The Canadian-owned banks are looking to cut costs, extract efficiencies and return to historical profit levels in an environment characterised by high levels of non-performing loans and net losses.
Comments
John 10 years, 7 months ago
Lets not forget that many of those who lost businesses during the recession and during the road works were also of the middle class, hundreds of them. Many of these people have lost not only their businesses but their homes, some having to move back in with parents or other family members. The middle class is usually the driver of any economy because they spend money at a more rapid pace than others to pay living expenses. Their children attend private schools and they engage services of doctors, dentists, gardeners and maids or housekeepers To allow this sector to be wiped out can generate greater economic problems for the country down the road.
TheMadHatter 10 years, 7 months ago
Bahamians just need to start closing their accounts at those two banks. Don't bank with banks that don't invest in the Bahamas and support Bahamian employment.
Also, in general, whenever you enter an establishment of any kind - have a look around at the employees. If they don't 95% look Bahamian - then turn around and walk out.

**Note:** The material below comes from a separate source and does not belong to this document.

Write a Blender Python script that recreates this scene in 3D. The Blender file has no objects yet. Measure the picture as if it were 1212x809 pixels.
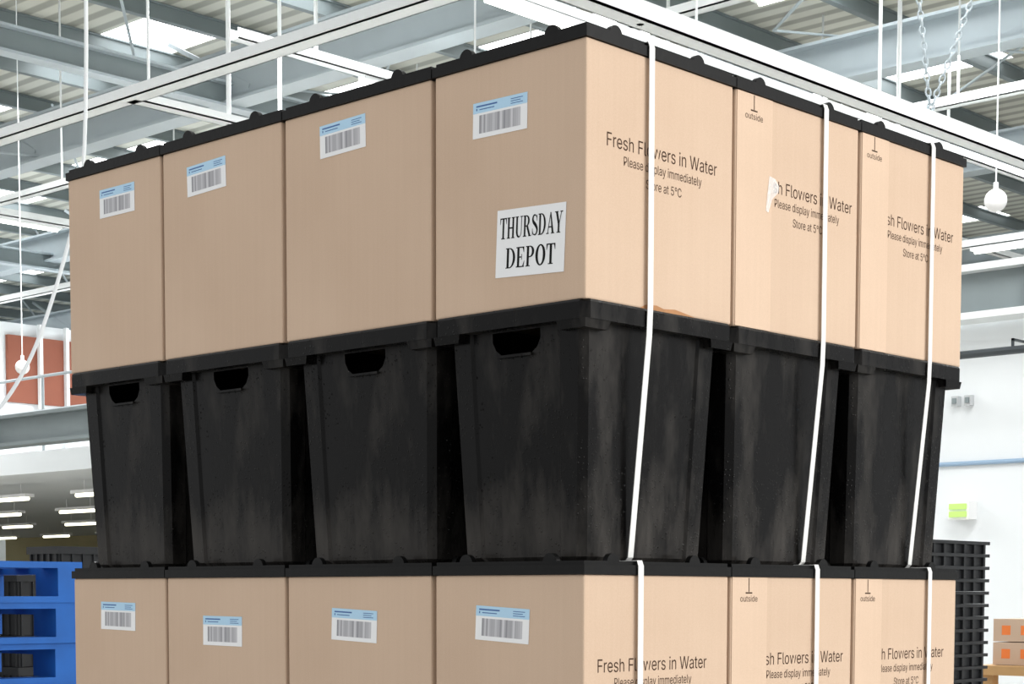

If you don't do these things to support Bahamian employment (ie. voting with your dollars) - and if you are a Bahamian yourself - then don't cry when YOU are the Bahamian being replaced.
Oh, and don't ask me what "look Bahamian" means. If you don't know, I can't school ya.
TheMadHatter
SP 10 years, 7 months ago
@ TheMadHatter... WELL SAID....Truer words were never spoken. Bahamians need to patronize Bahamian owned business's PERIOD.
From the water truck delivery man to banking and everywhere else, we need to stop giving our dollars to foreigners that have no love for our country and people!
B_I_D___ 10 years, 7 months ago
I could go along with those sentiments...but I will state this right here and now, ain't no chance in hell you gonna get me banking with Bank of the Bahamas!
The_Oracle 10 years, 7 months ago
Like Flowers Bank? Yes, Bahamians should vote with their $$ and support local Businesses, However say that in the face of a Bahamian about to truck off to Mia with $3K in his pocket and you could get slap!! Canadian banks have been exporting profits for decades, Bahamians exporting cash likewise.